Only one stretch of the data below should be repeated: the lines from the line containing "gpart('back_wall',[(GX0,GX1,3.0,3.3,0,29)],M_gdark)" through the line containing "o=m.obj('street'); thing(o,'pale concrete", inclusive, exactly as they are.

"""

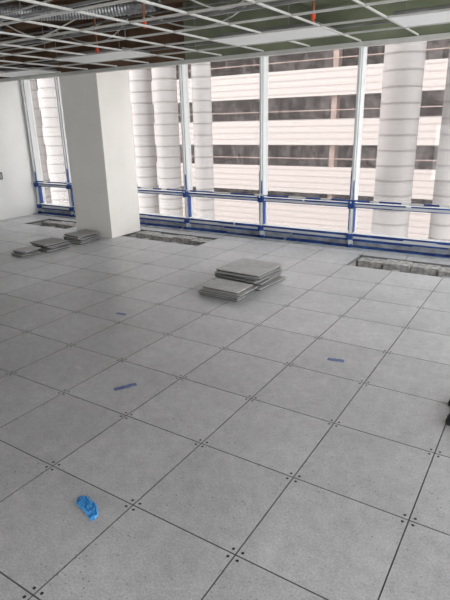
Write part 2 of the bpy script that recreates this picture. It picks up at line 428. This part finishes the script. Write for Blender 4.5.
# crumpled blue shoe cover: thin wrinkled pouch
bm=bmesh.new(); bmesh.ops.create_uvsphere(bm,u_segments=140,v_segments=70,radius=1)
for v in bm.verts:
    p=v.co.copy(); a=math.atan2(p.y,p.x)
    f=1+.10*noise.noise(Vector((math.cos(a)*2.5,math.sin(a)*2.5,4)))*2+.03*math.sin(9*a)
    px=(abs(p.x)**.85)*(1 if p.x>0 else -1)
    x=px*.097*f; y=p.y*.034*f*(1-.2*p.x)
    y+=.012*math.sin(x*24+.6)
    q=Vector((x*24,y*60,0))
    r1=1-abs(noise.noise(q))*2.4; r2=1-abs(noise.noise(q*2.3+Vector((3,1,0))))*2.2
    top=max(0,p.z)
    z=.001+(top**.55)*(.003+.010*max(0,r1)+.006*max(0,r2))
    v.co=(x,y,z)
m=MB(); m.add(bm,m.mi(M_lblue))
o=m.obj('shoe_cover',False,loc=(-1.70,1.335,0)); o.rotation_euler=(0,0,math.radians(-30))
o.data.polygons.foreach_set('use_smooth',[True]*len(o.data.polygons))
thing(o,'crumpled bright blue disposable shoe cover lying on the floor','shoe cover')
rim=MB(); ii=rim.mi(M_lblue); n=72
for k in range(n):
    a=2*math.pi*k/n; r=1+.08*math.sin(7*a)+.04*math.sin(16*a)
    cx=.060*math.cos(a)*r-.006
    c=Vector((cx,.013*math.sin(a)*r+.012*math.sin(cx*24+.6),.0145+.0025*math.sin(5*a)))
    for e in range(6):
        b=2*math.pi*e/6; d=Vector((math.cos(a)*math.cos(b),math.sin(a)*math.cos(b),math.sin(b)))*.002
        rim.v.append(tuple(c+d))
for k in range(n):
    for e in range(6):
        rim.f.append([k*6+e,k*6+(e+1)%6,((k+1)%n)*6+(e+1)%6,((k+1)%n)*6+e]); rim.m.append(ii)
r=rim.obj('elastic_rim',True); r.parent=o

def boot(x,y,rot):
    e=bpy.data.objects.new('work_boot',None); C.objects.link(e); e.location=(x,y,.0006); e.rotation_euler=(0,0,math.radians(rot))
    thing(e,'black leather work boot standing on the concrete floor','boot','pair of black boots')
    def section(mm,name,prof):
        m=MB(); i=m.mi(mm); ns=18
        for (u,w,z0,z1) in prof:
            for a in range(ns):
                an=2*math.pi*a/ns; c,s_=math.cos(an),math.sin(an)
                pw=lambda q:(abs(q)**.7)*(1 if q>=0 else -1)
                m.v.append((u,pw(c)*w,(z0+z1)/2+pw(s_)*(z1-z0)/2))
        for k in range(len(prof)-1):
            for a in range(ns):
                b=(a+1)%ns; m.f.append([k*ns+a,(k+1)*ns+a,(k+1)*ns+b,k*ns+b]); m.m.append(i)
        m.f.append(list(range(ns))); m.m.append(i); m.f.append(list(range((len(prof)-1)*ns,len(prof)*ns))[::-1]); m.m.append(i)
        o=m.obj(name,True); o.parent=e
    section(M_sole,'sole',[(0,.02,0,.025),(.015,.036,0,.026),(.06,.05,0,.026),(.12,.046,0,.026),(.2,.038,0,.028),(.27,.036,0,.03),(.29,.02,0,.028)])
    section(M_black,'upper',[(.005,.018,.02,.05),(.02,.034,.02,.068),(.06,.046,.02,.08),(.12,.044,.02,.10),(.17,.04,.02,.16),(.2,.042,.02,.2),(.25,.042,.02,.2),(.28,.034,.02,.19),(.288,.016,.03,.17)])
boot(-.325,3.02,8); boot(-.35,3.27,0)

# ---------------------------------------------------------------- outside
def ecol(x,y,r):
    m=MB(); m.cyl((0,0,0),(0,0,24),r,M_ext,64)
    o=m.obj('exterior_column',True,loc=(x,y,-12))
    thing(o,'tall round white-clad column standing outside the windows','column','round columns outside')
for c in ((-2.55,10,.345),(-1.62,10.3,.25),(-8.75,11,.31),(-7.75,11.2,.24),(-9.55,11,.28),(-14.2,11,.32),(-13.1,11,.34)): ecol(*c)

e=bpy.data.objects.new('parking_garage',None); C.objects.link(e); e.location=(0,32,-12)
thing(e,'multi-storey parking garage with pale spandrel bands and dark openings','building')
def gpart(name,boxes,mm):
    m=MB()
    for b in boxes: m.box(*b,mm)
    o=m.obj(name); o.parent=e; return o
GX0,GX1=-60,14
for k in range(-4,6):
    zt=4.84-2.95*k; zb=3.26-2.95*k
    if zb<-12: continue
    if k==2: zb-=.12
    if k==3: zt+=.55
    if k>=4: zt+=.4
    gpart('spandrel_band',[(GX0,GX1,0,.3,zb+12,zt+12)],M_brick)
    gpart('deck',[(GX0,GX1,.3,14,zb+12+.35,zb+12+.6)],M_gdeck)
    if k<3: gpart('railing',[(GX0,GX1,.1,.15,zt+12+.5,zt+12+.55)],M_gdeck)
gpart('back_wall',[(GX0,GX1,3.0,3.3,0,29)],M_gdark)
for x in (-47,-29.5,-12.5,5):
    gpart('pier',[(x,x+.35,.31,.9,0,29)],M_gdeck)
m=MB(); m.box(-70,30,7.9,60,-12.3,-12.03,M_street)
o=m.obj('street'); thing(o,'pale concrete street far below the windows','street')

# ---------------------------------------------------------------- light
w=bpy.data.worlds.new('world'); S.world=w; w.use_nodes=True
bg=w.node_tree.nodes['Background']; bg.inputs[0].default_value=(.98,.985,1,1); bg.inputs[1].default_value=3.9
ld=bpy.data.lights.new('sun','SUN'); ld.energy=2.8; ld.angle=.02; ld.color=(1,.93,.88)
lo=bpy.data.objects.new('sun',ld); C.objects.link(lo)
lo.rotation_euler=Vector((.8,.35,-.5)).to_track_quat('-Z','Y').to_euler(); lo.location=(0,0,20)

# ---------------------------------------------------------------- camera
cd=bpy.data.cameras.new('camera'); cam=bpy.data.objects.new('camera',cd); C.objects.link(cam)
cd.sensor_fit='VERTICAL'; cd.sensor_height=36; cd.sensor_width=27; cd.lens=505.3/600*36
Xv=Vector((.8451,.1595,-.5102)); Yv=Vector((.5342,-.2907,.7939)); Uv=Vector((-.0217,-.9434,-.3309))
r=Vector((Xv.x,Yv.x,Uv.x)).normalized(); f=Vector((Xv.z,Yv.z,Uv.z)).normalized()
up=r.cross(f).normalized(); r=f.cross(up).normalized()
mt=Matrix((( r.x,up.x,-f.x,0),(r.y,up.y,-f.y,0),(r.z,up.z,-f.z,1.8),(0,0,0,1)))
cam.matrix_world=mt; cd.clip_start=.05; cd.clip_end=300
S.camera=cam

"""

Result:
gpart('back_wall',[(GX0,GX1,3.0,3.3,0,29)],M_gdark)
for x in (-47,-29.5,-12.5,5):
    gpart('pier',[(x,x+.35,.31,.9,0,29)],M_gdeck)
m=MB(); m.box(-70,30,7.9,60,-12.3,-12.03,M_street)
o=m.obj('street'); thing(o,'pale concrete street far below the windows','street')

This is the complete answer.